Private employers increased their headcount by 122,000 last month, according to payrolls processor ADP USADP=ECI.

That's a 16.4% decrease from November, and 13,000 fewer than analysts expect the Labor Department's Private Payrolls number to show on Friday.

But the record shows that ADP's National Employment index has a spotty track record when it comes to matching government data.

"ADP is not always a good predictor of the official BLS number," says Carl Weinberg, chief economist at High Frequency Economics. "We use it only to gauge the big picture."

"Right now, that picture is one of still substantial increases in jobs by a fast-growing economy but a slowing trend in job creation," Weinberg adds. "Today’s figures do not upset that trend."

But anyone looking for evidence of labor market softness would likely be disappointed by the latest jobless claims report.

Next, 201,000 U.S. workers joined the queue outside the unemployment office last week USJOB=ECI, according to the Labor Department.

It marks the lowest number of initial claims since February of last year.

That amounts to an unexpected 4.7% drop, defying the 3.3% increase analysts expected. And the underlying trend is downward, as expressed by the four-week moving average of initial claims.

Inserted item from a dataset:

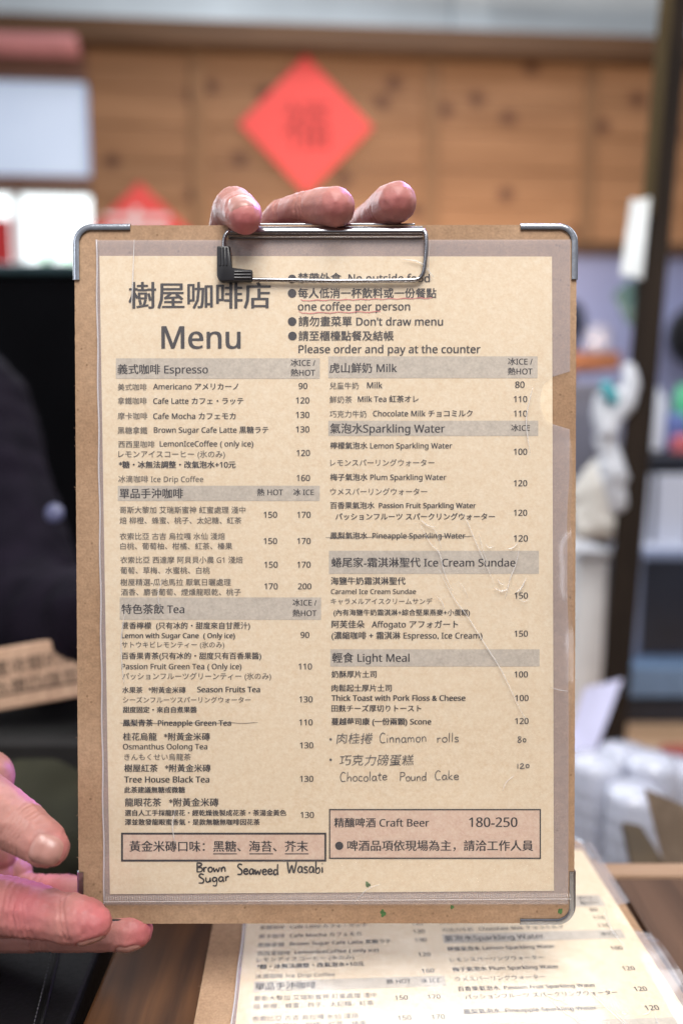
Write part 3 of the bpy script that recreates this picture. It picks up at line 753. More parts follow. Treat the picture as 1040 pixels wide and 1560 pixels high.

While it's generally bad manners to be disappointed in shorter unemployment lines, this is not exactly the sort of report that's going to rush the Fed into further rate cuts any time soon.

Even so, Samuel Tombs, chief U.S. economist at Pantheon Macroeconomics thinks the claims data is distorted by seasonal noise.

Most forward-looking indicators continue to point to an increase in jobless claims ahead," Tombs writes, adding that "initial claims will rise to about 250K by the end of Q1, placing pressure on the FOMC to continue easing policy."

In fact, ongoing claims USJOBN=ECI, reported on a one-week lag, increased by 1.8% to 1.867 million. This suggests it's taking longer for laid off workers to find suitable replacement gigs.

That's a notion supported by Tuesday's JOLTS report, which showed a hiring slowdown.

Pivoting to the housing sector, the cost of financing home loans edged higher last week, and would-be homebuyers weren't having it.

The Mortgage Bankers Association (MBA) shows the average 30-year fixed contract rate USMG=ECI gained two basis points to 6.99% brushing up against 7% and reaching its highest level since July.

As a result, applications for loans to purchase homes USMGPI=ECI dropped 6.6%, handily offsetting a 1.5% increase in refi demand USMGR=ECI.

"Applications decreased last week as rising mortgage rates continued to discourage buyers from entering the market and put a damper on purchase activity," writes Joel Kan, MBA's deputy chief economist. "Purchase applications declined for both conventional and government loans and dropped to the slowest weekly pace since February 2024."

The 30-year fixed rate is now 18 basis points hotter than the same week last year.

Over the same time period, applications for purchase homes and to refinance existing mortgages are down 14.1% and 5.7%, respectively.